Caps Finish Home Slate vs. Isles
Caps to honor Ovechkin in pregame ceremony on Tuesday, ahead of regular season home finale vs. Isles
The Caps conclude the home portion of their 2021-22 regular season slate on Tuesday night when they host the New York Islanders at Capital One Arena. The game is also the front end of a home and home set of contests with the Isles; the Caps visit the Islanders in Belmont on Thursday night in the front end of a season-ending set of back-to-back games. The Caps finish the season on Friday night in Manhattan against the New York Rangers.
Washington lost captain Alex Ovechkin to an upper body injury in Sunday's game against Toronto, and although the team did not practice on Monday, Ovechkin was in full uniform and on skates for Monday's team photo at MedStar Capitals Iceplex. Ovechkin left Sunday's game after barreling into the corner boards and hitting his shoulder or back against the wall at a fairly high rate of speed. He got up and left the ice under his own power, and on Monday the team announced that he was day-to-day with an upper body injury.
The Caps will conduct a pregame ceremony to honor Ovechkin's move into third place on the NHL's all-time goals list this season. Last week in Vegas, Ovechkin scored his 50th goal of the season, the ninth time in 17 seasons he has reached 50 goals, tying him with Mike Bossy and Wayne Gretzky for the most 50-goal seasons in NHL history.
By virtue of its 4-3 shootout loss to the Maple Leafs on Sunday night in the opener of its final homestand of the regular season, Washington reached the 100-point plateau for the sixth time in the last eight seasons, the only NHL team to achieve that feat over that span. But the Caps are still seeking to climb the Metropolitan Division standings ladder, and they left a point in the table in Sunday's game, letting a 3-1 lead slip from their grasp in the last eight minutes of regulation.
"I think we had the game under control," says Caps forward Marcus Johansson, whose goal lifted the Caps into their 3-1 lead early in the period. "I think we were the better team for the most part in this game, and I don't think we should let off the gas just because we're up 3-1. I think we should keep playing the same way.
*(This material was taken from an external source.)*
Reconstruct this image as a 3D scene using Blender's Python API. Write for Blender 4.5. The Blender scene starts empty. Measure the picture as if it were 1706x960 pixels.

"There's going to be mistakes at any given point in games, but you can't stop playing. But you've got to play the right way and when you're doing something that works, you stick with it. It's better to have it now than in a week [when the playoffs will be underway], but this is a frustrating loss. We all wanted this one. But we'll learn from it and move on."
As Johansson notes, the Caps were the better team for most of the game, and that's been good enough for Washington to earn wins on most nights lately. Since the start of March, the Caps are 16-5-3, and they're 7-1-2 in their last 10 games, with the regulation loss and one of the overtime/shootout losses coming against Toronto over that span.
"We've talked about it lately, in the first 10 minutes of the game trying to get the first goal and trying to play the right way," says Caps right wing T.J. Oshie. "I thought we did a great job [Sunday]. There was maybe five little breakdowns, and they got some good looks. There were a couple of other mistakes where guys backed each other up, which is something we've been talking about a lot. So I thought we played a great game against a team that played back-to-back. We just shot ourselves in the foot in the last 10 minutes there.
"As bad as this one feels, it feels 10 times worse when you do it in the postseason. I think it's a super good learning experience for us here, that what we did in those first 50 minutes, plus or minus a couple, was good. Maybe it's a good thing that happened, and now we can learn from how we didn't close out the game tonight."
The Caps will get a chance to redeem themselves on Tuesday against the Islanders, who will miss out on the playoffs for the first time since 2018. An early season 11-game losing streak (0-8-3) from Nov. 7-Dec. 5 proved to be too deep of a ditch for the Isles to extricate themselves from, and they were mathematically eliminated from postseason contention last week.
Washington has won each of the first two meetings between the two Metro rivals this season, taking a 2-0 shutout win in the Islanders' new home barn in Belmont, N.Y. on Jan. 15 and prevailing 4-3 in an eight-round shootout here in the District on March 15.